Читаем Есенин: Обещая встречу впереди полностью

Мариенгоф вспоминал, как однажды они с Есениным, прогуливаясь, случайно увидели Шаляпина. В то время на московской улице разве что трамваи и лошади не узнавали певца, люди же встали как вкопанные, смотря во все глаза. То здесь, то там раздавалось восхищённое: «Шаляпин! Смотрите, Шаляпин!»

Есенин наблюдал всё это в полном потрясении, разглядывая не столько даже самого Шаляпина, сколько реакцию на его явление.

Спустя минуту со сдавленным горлом произнёс: «Вот это слава».

Ему нужна была такая же, не меньше.

Как было: закадычный есенинский товарищ, великий скульптор Сергей Конёнков, приобрёл машину и позвал его и Толю покататься. Те с радостью согласились — авто было, естественно, всем в новинку.

Конёнков говорит: а давайте ещё к Шаляпиным заедем.

Сам Фёдор Иванович уже отбыл за границу, а дочка ещё здесь жила.

Ирина не была красавицей — с виду обычная веснушчатая девчонка. Но у неё имелась небывалая фамилия.

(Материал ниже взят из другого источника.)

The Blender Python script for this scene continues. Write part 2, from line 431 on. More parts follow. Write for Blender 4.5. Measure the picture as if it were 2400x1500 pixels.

Фамилия, которую знали во всём мире.

Сама Россия, спроси тогда хоть сколько-нибудь наслышанного европейца, ассоциировалась с двумя главными именами: Ленин и Шаляпин. Вот бы Есенина к ним через запятую вписать.

Пять часов разъезжали по разбитым дорогам Подмосковья, но Есенин ничего вокруг не замечал.

Он вовсю увивался за Ириной, был замечательно ласков и обходителен; даже Толя, знавший все есенинские уловки, начал коситься.

Дома Мариенгоф, укатавшийся до оранжевых кругов в глазах, свалился на кровать и застыл, а Есенин, напротив, был бодр и розов. Ходил туда-сюда.

Потом подсел и говорит тихонько:

— Толя, а как же хорошо звучит: «Есенин и Шаляпина»… Может, жениться?

Он готов был жениться просто на фамилии.

Возможно, само звучание фамилии невольно побудило его обнаружить в Ирине и невиданное очарование, и ум, и женскую притягательность.

И сама Ирина в Есенина, кажется, немного влюбилась.

По крайней мере в его стихи. Знала их наизусть. Потом, позже, читала отцу. Отец плакал.

* * *

7 августа 1921 года в Петрограде умер Блок.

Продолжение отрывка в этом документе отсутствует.